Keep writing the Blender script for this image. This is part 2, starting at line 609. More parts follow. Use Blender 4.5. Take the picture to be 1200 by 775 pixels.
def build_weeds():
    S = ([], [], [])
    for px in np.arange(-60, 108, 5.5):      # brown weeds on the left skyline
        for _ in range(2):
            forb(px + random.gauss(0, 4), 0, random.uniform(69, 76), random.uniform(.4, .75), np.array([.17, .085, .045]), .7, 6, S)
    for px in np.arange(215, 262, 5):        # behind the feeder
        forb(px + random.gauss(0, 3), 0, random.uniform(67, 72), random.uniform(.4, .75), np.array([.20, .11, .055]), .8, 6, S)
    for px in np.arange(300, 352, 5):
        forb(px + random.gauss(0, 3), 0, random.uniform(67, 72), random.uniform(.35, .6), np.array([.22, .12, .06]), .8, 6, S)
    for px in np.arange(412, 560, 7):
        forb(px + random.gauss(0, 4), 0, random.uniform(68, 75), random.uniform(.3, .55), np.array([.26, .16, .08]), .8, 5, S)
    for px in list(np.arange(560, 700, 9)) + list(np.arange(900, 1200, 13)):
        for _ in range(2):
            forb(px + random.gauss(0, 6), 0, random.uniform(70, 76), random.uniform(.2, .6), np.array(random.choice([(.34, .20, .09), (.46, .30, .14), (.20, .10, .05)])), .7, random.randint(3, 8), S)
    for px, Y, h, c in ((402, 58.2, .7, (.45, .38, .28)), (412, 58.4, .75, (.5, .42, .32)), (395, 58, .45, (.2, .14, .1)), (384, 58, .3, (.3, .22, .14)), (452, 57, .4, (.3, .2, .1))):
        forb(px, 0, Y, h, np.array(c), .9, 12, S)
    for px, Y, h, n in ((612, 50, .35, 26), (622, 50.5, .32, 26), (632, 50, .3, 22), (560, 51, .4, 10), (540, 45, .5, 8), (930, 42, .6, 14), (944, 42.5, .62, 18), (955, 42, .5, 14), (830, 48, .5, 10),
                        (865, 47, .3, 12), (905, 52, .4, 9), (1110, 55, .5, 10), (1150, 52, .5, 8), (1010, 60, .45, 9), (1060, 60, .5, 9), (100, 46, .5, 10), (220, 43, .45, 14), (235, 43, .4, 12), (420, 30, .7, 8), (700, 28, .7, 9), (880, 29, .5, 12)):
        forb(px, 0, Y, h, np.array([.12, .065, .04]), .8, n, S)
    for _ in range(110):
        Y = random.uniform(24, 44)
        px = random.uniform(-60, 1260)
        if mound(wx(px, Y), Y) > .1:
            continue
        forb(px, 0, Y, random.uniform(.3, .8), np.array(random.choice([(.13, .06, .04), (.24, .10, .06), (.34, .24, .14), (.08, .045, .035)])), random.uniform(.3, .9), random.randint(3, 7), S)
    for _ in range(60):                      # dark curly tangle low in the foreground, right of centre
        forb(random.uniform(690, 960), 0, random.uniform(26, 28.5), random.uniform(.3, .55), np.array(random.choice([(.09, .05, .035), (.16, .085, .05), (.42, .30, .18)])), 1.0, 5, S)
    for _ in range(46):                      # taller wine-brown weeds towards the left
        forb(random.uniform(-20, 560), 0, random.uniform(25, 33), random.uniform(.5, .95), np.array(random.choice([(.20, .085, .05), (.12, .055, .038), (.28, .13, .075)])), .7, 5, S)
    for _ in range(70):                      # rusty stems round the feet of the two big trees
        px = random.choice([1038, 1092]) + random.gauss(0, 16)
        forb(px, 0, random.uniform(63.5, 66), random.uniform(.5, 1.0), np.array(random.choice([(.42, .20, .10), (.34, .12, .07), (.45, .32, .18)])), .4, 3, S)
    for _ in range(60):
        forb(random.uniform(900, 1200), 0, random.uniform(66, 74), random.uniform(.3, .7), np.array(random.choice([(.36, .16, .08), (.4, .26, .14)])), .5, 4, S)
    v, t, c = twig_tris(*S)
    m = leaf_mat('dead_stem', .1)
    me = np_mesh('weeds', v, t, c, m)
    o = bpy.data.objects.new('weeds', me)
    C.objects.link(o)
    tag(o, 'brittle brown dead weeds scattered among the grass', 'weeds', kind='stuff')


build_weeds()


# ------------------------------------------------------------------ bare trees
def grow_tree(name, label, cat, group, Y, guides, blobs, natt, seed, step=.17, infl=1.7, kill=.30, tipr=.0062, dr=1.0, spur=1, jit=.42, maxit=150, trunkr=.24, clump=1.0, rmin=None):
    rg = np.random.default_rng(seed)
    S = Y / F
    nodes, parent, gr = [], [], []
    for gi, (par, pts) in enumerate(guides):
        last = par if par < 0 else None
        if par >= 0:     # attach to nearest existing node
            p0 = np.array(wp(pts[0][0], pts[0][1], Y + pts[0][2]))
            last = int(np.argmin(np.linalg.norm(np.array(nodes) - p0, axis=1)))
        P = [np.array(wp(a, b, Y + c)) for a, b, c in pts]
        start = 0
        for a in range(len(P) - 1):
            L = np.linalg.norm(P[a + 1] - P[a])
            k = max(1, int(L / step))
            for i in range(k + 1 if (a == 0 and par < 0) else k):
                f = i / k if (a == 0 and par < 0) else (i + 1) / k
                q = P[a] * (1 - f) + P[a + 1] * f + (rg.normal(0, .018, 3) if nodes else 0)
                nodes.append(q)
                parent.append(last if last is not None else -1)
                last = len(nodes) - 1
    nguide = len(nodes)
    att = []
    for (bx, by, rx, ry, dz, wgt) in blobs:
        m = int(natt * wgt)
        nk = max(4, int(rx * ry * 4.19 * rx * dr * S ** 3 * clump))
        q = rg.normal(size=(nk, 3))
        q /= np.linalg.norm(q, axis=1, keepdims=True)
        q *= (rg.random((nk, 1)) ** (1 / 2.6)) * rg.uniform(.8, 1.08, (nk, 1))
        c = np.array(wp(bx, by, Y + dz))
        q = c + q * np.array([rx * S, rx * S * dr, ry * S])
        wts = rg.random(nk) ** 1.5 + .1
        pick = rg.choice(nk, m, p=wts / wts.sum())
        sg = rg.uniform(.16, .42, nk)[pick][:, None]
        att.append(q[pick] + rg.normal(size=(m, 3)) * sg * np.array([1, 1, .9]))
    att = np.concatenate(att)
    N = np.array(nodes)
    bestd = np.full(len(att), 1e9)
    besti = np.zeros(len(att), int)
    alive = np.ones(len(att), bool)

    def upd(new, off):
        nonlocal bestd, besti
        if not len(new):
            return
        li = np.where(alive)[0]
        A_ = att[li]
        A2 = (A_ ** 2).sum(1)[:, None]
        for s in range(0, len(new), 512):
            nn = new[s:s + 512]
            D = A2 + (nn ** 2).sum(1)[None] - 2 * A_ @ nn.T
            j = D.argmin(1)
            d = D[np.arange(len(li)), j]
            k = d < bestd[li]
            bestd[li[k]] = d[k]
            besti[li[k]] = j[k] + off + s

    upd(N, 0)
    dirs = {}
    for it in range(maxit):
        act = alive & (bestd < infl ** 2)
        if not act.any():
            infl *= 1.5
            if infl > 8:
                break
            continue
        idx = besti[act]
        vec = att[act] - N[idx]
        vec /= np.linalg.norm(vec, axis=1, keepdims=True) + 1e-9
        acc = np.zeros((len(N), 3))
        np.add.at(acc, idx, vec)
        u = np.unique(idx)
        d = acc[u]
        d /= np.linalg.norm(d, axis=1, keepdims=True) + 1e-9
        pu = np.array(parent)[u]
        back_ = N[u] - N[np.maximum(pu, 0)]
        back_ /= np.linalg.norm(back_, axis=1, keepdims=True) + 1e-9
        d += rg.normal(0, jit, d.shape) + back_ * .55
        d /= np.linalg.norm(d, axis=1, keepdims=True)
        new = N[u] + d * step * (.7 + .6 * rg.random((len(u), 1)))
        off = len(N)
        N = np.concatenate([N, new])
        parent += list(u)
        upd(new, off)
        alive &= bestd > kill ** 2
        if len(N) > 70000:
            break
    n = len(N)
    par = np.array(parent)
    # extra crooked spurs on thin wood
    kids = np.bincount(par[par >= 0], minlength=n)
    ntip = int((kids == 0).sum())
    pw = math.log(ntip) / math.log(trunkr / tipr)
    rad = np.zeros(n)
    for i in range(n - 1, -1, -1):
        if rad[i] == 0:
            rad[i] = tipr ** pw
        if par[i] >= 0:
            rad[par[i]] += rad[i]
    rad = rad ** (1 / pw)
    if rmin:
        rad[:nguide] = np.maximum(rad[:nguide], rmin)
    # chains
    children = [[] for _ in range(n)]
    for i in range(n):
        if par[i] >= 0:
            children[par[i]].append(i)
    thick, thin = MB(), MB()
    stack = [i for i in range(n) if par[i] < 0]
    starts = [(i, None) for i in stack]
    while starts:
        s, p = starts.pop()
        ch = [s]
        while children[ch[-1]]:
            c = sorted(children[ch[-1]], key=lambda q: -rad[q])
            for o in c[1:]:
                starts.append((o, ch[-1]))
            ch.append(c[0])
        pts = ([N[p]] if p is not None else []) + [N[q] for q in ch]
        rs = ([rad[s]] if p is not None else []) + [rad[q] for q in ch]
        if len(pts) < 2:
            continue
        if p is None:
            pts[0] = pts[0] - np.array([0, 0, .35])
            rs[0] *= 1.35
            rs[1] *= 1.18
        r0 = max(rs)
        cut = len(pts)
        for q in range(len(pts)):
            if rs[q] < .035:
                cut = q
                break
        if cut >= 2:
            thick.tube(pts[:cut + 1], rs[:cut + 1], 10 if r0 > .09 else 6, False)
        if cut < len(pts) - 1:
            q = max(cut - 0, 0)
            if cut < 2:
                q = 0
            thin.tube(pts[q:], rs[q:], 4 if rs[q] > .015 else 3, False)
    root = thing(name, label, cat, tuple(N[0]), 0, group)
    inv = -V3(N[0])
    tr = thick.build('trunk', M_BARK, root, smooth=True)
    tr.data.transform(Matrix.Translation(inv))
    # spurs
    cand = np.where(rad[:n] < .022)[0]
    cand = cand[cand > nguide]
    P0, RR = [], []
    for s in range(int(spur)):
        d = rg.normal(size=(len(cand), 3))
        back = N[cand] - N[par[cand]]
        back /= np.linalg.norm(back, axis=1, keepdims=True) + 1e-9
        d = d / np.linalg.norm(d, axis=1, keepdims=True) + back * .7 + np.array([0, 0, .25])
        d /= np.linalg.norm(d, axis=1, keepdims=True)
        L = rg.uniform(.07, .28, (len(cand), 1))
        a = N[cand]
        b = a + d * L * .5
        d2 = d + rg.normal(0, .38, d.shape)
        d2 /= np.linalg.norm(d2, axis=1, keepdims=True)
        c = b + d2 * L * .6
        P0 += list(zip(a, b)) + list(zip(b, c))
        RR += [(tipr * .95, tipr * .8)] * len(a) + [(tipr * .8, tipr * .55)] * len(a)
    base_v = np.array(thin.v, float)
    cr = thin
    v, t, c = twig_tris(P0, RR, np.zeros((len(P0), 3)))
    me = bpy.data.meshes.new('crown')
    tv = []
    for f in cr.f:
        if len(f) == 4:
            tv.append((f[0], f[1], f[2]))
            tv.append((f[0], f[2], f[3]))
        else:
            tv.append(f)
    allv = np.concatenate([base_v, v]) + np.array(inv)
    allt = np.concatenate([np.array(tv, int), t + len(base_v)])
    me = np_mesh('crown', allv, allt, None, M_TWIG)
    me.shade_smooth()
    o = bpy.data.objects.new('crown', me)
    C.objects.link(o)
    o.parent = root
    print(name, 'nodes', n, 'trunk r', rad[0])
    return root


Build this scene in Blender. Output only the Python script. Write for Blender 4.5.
- - - - -
THE PROBLEM: From the entries above, list each line with "Blender" in it.

SOLUTION TO THIS EXERCISE:
Keep writing the Blender script for this image. This is part 2, starting at line 609. More parts follow. Use Blender 4.5. Take the picture to be 1200 by 775 pixels.
Build this scene in Blender. Output only the Python script. Write for Blender 4.5.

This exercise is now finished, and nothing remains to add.